Interview: Aimee Bender
Aimee Bender has written numerous works of magical realism and we were lucky enough to chat with her about it. In this interview, Bender discusses women in magical realism, her use of this construction, and the power of magic in stories. Thank you Aimee, for letting us share your words.
Interview: Aimee Bender
Who do you like to read? Who are your influences?
There are many—and I do love the magical realists: García Márquez, Cortázar, Borges, Leonora Carrington (more of a surrealist), Calvino, Barthelme, Murakami, if you’d call him that. Kelly Link. Then those into the grotesque: Katherine Dunn, Flannery O’Connor. Then the straight up realists: Marilynne Robinson, James Baldwin, Salinger. And more! Reading Jesse Ball’s new book right now and it’s beautiful.
To me, it seems like the magical elements are organic in your stories because they grow out of your characters’ emotional lives—they are built and bolstered by these worlds. Does this seem sound to you? Does it in any way reflect your experience writing them?
Yes, thanks! Good to hear. I think the emotional life is the core and seed of the story—that’s where the story lives and breathes. So the magic is a way to access that, and I will happily use whatever way I can to get to the emotional stuff. For me, for whatever reason, I like to go to it indirectly, and via metaphor, but hopefully not metaphor that’s too easily unpacked.

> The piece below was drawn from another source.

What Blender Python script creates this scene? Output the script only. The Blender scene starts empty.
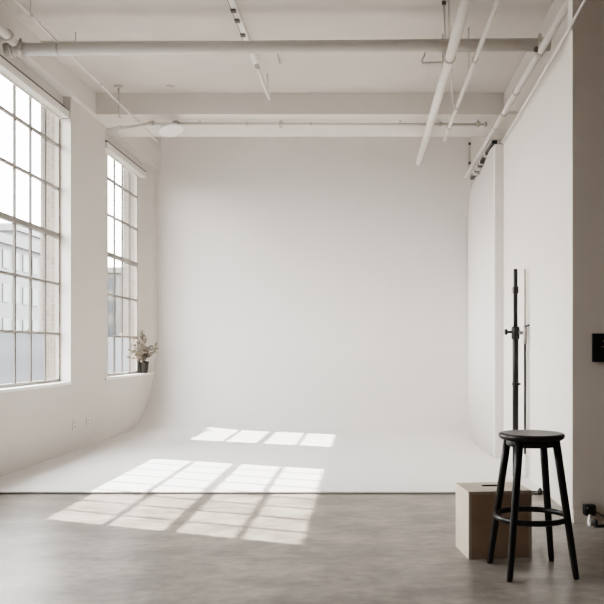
import bpy, bmesh, math, random
from mathutils import Vector, Matrix, Quaternion

random.seed(7)
scn = bpy.context.scene
COL = scn.collection

# ---------------------------------------------------------------- camera data
H = 1.25            # eye height
F = 800.0           # focal length in pixels of a 604 px frame
VX, VY = 365.0, 348.0   # where the depth lines meet

def at(x, y, d):
    """world point seen at picture position x, y at depth d"""
    return Vector(((x - VX) * d / F, d, H + (VY - y) * d / F))

# ---------------------------------------------------------------- materials
def principled(name):
    m = bpy.data.materials.new(name); m.use_nodes = True
    return m, m.node_tree, m.node_tree.nodes['Principled BSDF']

def simple(name, col, rough=0.5, metal=0.0, var=0.06, scale=12.0, bump=0.0, spec=0.5):
    m, nt, b = principled(name)
    tc = nt.nodes.new('ShaderNodeTexCoord')
    n = nt.nodes.new('ShaderNodeTexNoise'); n.inputs['Scale'].default_value = scale
    n.inputs['Detail'].default_value = 4
    nt.links.new(tc.outputs['Object'], n.inputs['Vector'])
    r = nt.nodes.new('ShaderNodeValToRGB')
    r.color_ramp.elements[0].position = 0.3; r.color_ramp.elements[1].position = 0.7
    r.color_ramp.elements[0].color = (*[c * (1 - var) for c in col], 1)
    r.color_ramp.elements[1].color = (*[min(1, c * (1 + var)) for c in col], 1)
    nt.links.new(n.outputs['Fac'], r.inputs['Fac'])
    nt.links.new(r.outputs['Color'], b.inputs['Base Color'])
    b.inputs['Roughness'].default_value = rough
    b.inputs['Metallic'].default_value = metal
    b.inputs['Specular IOR Level'].default_value = spec
    if bump:
        bp = nt.nodes.new('ShaderNodeBump'); bp.inputs['Strength'].default_value = bump
        bp.inputs['Distance'].default_value = 0.01
        n2 = nt.nodes.new('ShaderNodeTexNoise'); n2.inputs['Scale'].default_value = scale * 8
        nt.links.new(tc.outputs['Object'], n2.inputs['Vector'])
        nt.links.new(n2.outputs['Fac'], bp.inputs['Height'])
        nt.links.new(bp.outputs['Normal'], b.inputs['Normal'])
    return m

def concrete():
    m, nt, b = principled('polished_concrete')
    L = nt.links.new
    tc = nt.nodes.new('ShaderNodeTexCoord')
    mp = nt.nodes.new('ShaderNodeMapping'); mp.inputs['Scale'].default_value = (0.8, 1.15, 1)
    L(tc.outputs['Object'], mp.inputs['Vector'])
    n1 = nt.nodes.new('ShaderNodeTexNoise'); n1.inputs['Scale'].default_value = 2.6; n1.inputs['Detail'].default_value = 8; n1.inputs['Roughness'].default_value = 0.65
    n2 = nt.nodes.new('ShaderNodeTexNoise'); n2.inputs['Scale'].default_value = 14.0; n2.inputs['Detail'].default_value = 6
    n3 = nt.nodes.new('ShaderNodeTexNoise'); n3.inputs['Scale'].default_value = 70.0
    for n in (n1, n2, n3): L(mp.outputs['Vector'], n.inputs['Vector'])
    r1 = nt.nodes.new('ShaderNodeValToRGB')
    r1.color_ramp.elements[0].position = 0.38; r1.color_ramp.elements[1].position = 0.64
    r1.color_ramp.elements[0].color = (0.275, 0.246, 0.215, 1); r1.color_ramp.elements[1].color = (0.455, 0.414, 0.368, 1)
    L(n1.outputs['Fac'], r1.inputs['Fac'])
    mx = nt.nodes.new('ShaderNodeMix'); mx.data_type = 'RGBA'; mx.blend_type = 'MULTIPLY'; mx.inputs[0].default_value = 1
    r2 = nt.nodes.new('ShaderNodeValToRGB')
    r2.color_ramp.elements[0].position = 0.3; r2.color_ramp.elements[1].position = 0.7
    r2.color_ramp.elements[0].color = (0.66, 0.645, 0.63, 1); r2.color_ramp.elements[1].color = (1, 1, 1, 1)
    L(n2.outputs['Fac'], r2.inputs['Fac'])
    L(r1.outputs['Color'], mx.inputs[6]); L(r2.outputs['Color'], mx.inputs[7])
    L(mx.outputs[2], b.inputs['Base Color'])
    rr = nt.nodes.new('ShaderNodeMapRange'); rr.inputs['To Min'].default_value = 0.26; rr.inputs['To Max'].default_value = 0.46
    L(n2.outputs['Fac'], rr.inputs['Value']); L(rr.outputs['Result'], b.inputs['Roughness'])
    b.inputs['Specular IOR Level'].default_value = 0.45
    bp = nt.nodes.new('ShaderNodeBump'); bp.inputs['Strength'].default_value = 0.12; bp.inputs['Distance'].default_value = 0.004
    L(n3.outputs['Fac'], bp.inputs['Height']); L(bp.outputs['Normal'], b.inputs['Normal'])
    return m

def ceiling_mat():
    """painted concrete with thin formwork seams running in depth and across"""
    m, nt, b = principled('painted_ceiling')
    L = nt.links.new
    g = nt.nodes.new('ShaderNodeTexCoord')
    s = nt.nodes.new('ShaderNodeSeparateXYZ'); L(g.outputs['Object'], s.inputs[0])
    def seam(sock, off, period, w):
        a = nt.nodes.new('ShaderNodeMath'); a.operation = 'ADD'; a.inputs[1].default_value = off; L(sock, a.inputs[0])
        d = nt.nodes.new('ShaderNodeMath'); d.operation = 'PINGPONG'; d.inputs[1].default_value = period / 2; L(a.outputs[0], d.inputs[0])
        c = nt.nodes.new('ShaderNodeMath'); c.operation = 'LESS_THAN'; c.inputs[1].default_value = w; L(d.outputs[0], c.inputs[0])
        return c.outputs[0]
    x1 = seam(s.outputs['X'], 2.78, 3.52, 0.007)
    n = nt.nodes.new('ShaderNodeTexNoise'); n.inputs['Scale'].default_value = 1.2; n.inputs['Detail'].default_value = 5
    L(g.outputs['Object'], n.inputs['Vector'])
    r = nt.nodes.new('ShaderNodeValToRGB')
    r.color_ramp.elements[0].position = 0.3; r.color_ramp.elements[1].position = 0.7
    r.color_ramp.elements[0].color = (0.60, 0.562, 0.53, 1); r.color_ramp.elements[1].color = (0.645, 0.605, 0.57, 1)
    L(n.outputs['Fac'], r.inputs['Fac'])
    mx = nt.nodes.new('ShaderNodeMix'); mx.data_type = 'RGBA'
    L(x1, mx.inputs[0]); L(r.outputs['Color'], mx.inputs[6]); mx.inputs[7].default_value = (0.60, 0.57, 0.53, 1)
    L(mx.outputs[2], b.inputs['Base Color'])
    b.inputs['Roughness'].default_value = 0.85; b.inputs['Specular IOR Level'].default_value = 0.2
    return m

def brick():
    m, nt, b = principled('pale_brick')
    L = nt.links.new
    g = nt.nodes.new('ShaderNodeTexCoord')
    mp = nt.nodes.new('ShaderNodeMapping'); mp.inputs['Rotation'].default_value = (math.pi / 2, 0, math.pi / 2)
    L(g.outputs['Object'], mp.inputs['Vector'])
    t = nt.nodes.new('ShaderNodeTexBrick')
    t.inputs['Color1'].default_value = (0.27, 0.235, 0.205, 1); t.inputs['Color2'].default_value = (0.22, 0.19, 0.165, 1)
    t.inputs['Mortar'].default_value = (0.30, 0.285, 0.265, 1); t.inputs['Scale'].default_value = 4.5
    L(mp.outputs['Vector'], t.inputs['Vector']); L(t.outputs['Color'], b.inputs['Base Color'])
    b.inputs['Roughness'].default_value = 0.9
    return m

def thin_glass(name):
    m = bpy.data.materials.new(name); m.use_nodes = True
    nt = m.node_tree; nt.nodes.clear(); L = nt.links.new
    o = nt.nodes.new('ShaderNodeOutputMaterial')
    mx = nt.nodes.new('ShaderNodeMixShader'); mx.inputs[0].default_value = 0.06
    tr = nt.nodes.new('ShaderNodeBsdfTransparent'); tr.inputs['Color'].default_value = (0.97, 0.975, 0.975, 1)
    gl = nt.nodes.new('ShaderNodeBsdfGlossy'); gl.inputs['Roughness'].default_value = 0.03
    L(tr.outputs[0], mx.inputs[1]); L(gl.outputs[0], mx.inputs[2]); L(mx.outputs[0], o.inputs['Surface'])
    return m

def obscured_glass(name):
    m = bpy.data.materials.new(name); m.use_nodes = True
    nt = m.node_tree; nt.nodes.clear(); L = nt.links.new
    o = nt.nodes.new('ShaderNodeOutputMaterial')
    gl = nt.nodes.new('ShaderNodeBsdfRefraction'); gl.inputs['Roughness'].default_value = 0.2
    gl.inputs['IOR'].default_value = 1.08; gl.inputs['Color'].default_value = (0.90, 0.90, 0.90, 1)
    L(gl.outputs[0], o.inputs['Surface'])
    return m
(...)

I don’t know the meaning as I go in, so my hope is it (the magic) isn’t a quick and easy meaning, but instead a pathway in.
One of my favorite stories of yours is “The Rememberer.” (I used to teach it and it was always a class favorite.) Would you mind describing the relationship between the magical and the real in this story? The narrator’s lover is experiencing “reverse evolution,” but both the narrator and her de-evolving lover also seem to be struggling with what it means to be human, to think and to lose. What was your inspiration for this story? We’d love to hear anything about the process of writing it.
I mean, every story has to be real, has to be contending with realness in order to be a story. We don’t want something so out there that we can’t relate at all. In that story it was a way for me to write about/think about what loss is and what it means to lose someone. At the time I was going through a breakup, my grandmother was dying and my mother kept talking about how it was like watching someone go back to infancy, and I’d had a dream years before about reverse evolution and I think it all coalesced to some degree. But I don’t think up the idea and then transfer it to a metaphor—instead, it’s going with an image, a word, a moment, and letting that guide the story. Then the mix of real and less real comes from the writing itself—maybe the clearest way to say it is that I like it if there’s a fluid permeable line between real and less real so then it’s not a big leap to find myself in the realm of magic. It just is allowing the story to go there if it seems like a good place to go.
In recent years, there has been a wave of popular women authors who write largely (though not exclusively) magical realist fiction. You, Russell, Ausubel (also out of Irvine), the other authors in Tin House‘s Fantastic Women anthology…Would you consider yourself part of a movement? Or, would you even want to?
I do think it’s a bit of a movement! I’m thrilled about it. Also Julia Slavin, Judy Budnitz, Sarah Shun-lien Bynum, Kelly Link, and more and more. And some men, too—Kevin Brockmeier, Manuel Gonzales. But more women. I like how folk tales are often called old wives tales and so there’s a history of these kinds of storytellings coming, often, from women. Not necessarily old, not necessarily wives, but something, at root, in the feminine.